I wish I had written my mother a list like Lynne wrote for me, while she was still living. It would have been a long one! I wrote two songs about my mother, but only after she had passed away. I hope she was allowed to “look in” the day the Mormon Tabernacle Choir and Orchestra performed “My Mother’s Love.” Every word and phrase of that song was inspired by my mother’s beautiful life.

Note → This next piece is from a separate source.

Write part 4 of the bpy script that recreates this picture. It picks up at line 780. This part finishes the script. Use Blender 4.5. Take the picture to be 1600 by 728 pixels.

I don’t have access to that recording, but will share a version of the song we recorded on one of our own albums.
[Click here to listen to “My Mother’s Love”]
My Mother’s Love (Tribute to Ruth Saunders Kapp)
Words & Music by Janice Kapp Perry
My mother’s voice, the power of her teachings
Live in my soul and guide me still today
Her caring ways, her timeless words of wisdom
Come forth to help me through each day
In each challenge, each choice, above the world’s noise
I hear my mother’s voice
My mother’s faith, her prayers of earnest pleading
Turned me to God in moments of despair
Her calm assurance of his tender caring
Taught me to turn to Him in prayer
Through my darkest of days, I reach to feel His grace
Such was my mother’s faith
My mother’s hands that lifted and protected
Those loving hands that soothed my fever brow
Were as a shield from ev’ry earthly trial
And still, the mem’ry helps me now
And my heart is aware, the strength that I now share
Came from my mother’s hands
My mother’s voice will live in me forever
A steady anchor for my reaching soul
As generations climb the path together
To sweet eternities untold
My mother’s love-the essence of her being-
Flows in and through me ev’ry waking hour
A quiet strength grew from her constant caring
A legacy of saving pow’r
By her words and her touch
She strengthens me so much
I felt my mother’s love
I hope Mother’s Day will be a happy day for every woman. I pray especially for blessings on those who have no choice but to leave their home to work and support their families, and for those whose chance at motherhood has been postponed for a season, and for those who mother other people’s children in such beautiful and helpful ways, and for those whose children (inspite of all the love and nurture they have received) choose pathways that bring unhappiness. There is so much hurting in the world, but also so much hope through the atonement of Jesus Christ that our sorrow will eventually be turned to joy if we remain faithful.
Janice Kapp Perry: Composer, author, lecturer
Sharann GilliamApril 25, 2013
Janice, What a joyful gift to share with each of us...how our children remember so many of the little things we do for them with such a grateful heart. I purchased you Mother's Day CD for each of my daughters. The Lord has blessed you with such a gift of poetry and music that makes all of our hearts sing. We cannot wait to be with you this weekend!!! We love you.
J.April 19, 2013
Thank you for sharing. What a great idea!